◆ Information shown
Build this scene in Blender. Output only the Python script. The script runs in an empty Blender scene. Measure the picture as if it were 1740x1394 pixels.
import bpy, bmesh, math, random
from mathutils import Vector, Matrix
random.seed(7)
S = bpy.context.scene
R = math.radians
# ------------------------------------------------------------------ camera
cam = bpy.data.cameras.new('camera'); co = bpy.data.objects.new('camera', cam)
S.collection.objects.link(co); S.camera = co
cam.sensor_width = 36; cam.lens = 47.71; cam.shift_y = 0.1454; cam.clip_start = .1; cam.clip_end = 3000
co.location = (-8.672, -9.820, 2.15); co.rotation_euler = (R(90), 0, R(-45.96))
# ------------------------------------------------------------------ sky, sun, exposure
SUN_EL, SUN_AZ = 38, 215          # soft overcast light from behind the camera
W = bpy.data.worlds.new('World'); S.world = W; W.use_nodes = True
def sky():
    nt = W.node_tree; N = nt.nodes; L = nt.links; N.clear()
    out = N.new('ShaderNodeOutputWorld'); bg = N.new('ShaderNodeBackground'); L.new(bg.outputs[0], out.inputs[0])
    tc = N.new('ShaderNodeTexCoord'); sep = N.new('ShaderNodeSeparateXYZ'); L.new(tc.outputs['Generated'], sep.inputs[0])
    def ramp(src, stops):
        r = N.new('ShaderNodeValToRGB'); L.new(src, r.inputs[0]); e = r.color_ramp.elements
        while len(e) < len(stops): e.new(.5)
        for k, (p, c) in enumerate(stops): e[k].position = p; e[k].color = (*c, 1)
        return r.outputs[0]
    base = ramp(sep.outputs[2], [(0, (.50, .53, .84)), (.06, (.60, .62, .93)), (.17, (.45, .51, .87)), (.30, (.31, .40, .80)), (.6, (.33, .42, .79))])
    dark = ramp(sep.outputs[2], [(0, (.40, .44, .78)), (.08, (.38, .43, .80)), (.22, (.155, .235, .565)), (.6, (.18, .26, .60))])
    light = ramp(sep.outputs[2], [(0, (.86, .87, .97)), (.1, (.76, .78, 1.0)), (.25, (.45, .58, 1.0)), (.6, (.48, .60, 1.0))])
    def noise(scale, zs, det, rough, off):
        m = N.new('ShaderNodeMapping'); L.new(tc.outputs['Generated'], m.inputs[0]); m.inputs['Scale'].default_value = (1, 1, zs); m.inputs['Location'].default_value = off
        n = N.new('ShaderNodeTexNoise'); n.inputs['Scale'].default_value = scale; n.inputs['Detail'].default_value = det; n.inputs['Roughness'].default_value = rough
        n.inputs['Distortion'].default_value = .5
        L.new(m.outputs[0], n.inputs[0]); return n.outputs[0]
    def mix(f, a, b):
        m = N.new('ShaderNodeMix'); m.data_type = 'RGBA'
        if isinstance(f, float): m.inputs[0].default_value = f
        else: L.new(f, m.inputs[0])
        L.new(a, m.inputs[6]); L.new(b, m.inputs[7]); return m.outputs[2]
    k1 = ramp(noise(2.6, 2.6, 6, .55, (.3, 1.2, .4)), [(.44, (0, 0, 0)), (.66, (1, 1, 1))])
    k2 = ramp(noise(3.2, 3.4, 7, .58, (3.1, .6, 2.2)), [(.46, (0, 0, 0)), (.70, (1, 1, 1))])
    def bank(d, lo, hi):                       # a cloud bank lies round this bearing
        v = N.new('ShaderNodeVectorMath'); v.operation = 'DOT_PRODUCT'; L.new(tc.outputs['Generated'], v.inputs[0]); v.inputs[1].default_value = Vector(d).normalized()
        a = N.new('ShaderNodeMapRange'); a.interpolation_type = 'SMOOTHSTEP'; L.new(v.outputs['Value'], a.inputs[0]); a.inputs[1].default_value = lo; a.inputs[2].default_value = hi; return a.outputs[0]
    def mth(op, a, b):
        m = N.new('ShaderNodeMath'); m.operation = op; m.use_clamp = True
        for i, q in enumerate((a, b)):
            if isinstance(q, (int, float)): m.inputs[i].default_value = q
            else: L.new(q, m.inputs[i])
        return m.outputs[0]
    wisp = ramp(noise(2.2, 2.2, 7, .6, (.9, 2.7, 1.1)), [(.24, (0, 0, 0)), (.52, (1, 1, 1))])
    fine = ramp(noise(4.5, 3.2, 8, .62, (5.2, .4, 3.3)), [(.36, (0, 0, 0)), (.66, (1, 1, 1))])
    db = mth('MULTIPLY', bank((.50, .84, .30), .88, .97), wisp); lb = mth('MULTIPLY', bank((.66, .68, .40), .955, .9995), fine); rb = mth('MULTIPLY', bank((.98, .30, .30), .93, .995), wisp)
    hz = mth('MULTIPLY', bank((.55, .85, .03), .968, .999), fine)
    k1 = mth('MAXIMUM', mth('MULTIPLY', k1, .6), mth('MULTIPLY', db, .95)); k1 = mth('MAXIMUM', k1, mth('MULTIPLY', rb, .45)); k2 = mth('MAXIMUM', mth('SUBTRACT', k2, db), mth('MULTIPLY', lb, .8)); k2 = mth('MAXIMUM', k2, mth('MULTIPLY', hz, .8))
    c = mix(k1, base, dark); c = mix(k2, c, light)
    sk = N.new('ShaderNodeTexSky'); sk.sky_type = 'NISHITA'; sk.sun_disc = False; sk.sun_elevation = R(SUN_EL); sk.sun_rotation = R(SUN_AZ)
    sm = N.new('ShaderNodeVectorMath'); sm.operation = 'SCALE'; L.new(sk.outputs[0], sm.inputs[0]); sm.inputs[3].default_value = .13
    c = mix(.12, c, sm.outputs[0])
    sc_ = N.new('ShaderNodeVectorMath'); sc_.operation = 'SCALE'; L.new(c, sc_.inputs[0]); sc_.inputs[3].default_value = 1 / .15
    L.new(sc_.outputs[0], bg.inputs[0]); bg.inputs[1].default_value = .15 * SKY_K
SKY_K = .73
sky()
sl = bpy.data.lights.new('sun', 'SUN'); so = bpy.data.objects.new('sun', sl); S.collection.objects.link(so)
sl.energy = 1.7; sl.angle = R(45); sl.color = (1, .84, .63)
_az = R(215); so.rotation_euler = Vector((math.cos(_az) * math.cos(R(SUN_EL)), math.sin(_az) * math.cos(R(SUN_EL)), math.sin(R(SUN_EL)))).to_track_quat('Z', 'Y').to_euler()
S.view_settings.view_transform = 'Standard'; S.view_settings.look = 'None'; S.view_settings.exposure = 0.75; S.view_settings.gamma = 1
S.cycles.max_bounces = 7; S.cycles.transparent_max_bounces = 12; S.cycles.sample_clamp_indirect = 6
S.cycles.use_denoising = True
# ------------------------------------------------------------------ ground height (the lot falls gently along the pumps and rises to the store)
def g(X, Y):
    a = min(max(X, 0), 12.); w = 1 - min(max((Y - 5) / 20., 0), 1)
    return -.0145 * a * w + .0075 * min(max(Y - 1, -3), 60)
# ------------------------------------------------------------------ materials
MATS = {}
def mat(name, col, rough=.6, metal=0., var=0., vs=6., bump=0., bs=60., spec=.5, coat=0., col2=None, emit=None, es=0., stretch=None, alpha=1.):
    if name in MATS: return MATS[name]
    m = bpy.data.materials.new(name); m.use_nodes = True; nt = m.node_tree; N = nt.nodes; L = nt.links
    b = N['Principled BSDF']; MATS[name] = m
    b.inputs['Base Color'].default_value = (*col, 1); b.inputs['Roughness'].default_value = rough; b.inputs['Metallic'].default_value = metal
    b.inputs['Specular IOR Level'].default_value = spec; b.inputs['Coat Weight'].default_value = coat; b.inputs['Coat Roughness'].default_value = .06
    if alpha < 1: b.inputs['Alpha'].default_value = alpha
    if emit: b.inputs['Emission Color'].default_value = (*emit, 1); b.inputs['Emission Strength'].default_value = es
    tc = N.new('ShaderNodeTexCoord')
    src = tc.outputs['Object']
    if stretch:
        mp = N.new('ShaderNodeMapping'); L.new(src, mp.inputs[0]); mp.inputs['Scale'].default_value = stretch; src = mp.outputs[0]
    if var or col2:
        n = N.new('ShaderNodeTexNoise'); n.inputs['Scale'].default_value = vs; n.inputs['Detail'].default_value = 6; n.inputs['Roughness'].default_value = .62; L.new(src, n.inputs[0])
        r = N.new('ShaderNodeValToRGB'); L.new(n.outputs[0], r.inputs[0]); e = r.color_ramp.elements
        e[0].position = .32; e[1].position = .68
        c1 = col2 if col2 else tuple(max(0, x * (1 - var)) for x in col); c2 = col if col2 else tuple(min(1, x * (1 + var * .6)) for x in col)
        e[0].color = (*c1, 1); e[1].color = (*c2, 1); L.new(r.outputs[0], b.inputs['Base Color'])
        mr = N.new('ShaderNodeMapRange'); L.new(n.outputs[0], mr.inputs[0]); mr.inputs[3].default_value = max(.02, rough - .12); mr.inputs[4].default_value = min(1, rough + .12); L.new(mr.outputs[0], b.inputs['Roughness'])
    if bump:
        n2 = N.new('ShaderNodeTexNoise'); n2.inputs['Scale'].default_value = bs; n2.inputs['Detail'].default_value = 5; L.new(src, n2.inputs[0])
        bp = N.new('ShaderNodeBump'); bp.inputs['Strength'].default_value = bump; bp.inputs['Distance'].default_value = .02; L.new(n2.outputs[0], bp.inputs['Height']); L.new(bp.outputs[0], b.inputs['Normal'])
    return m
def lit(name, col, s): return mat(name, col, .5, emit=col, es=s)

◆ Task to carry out
From the data above, copy each line that holds "this".

◆ Completed exercise
Build this scene in Blender. Output only the Python script. The script runs in an empty Blender scene. Measure the picture as if it were 1740x1394 pixels.
    def bank(d, lo, hi):                       # a cloud bank lies round this bearing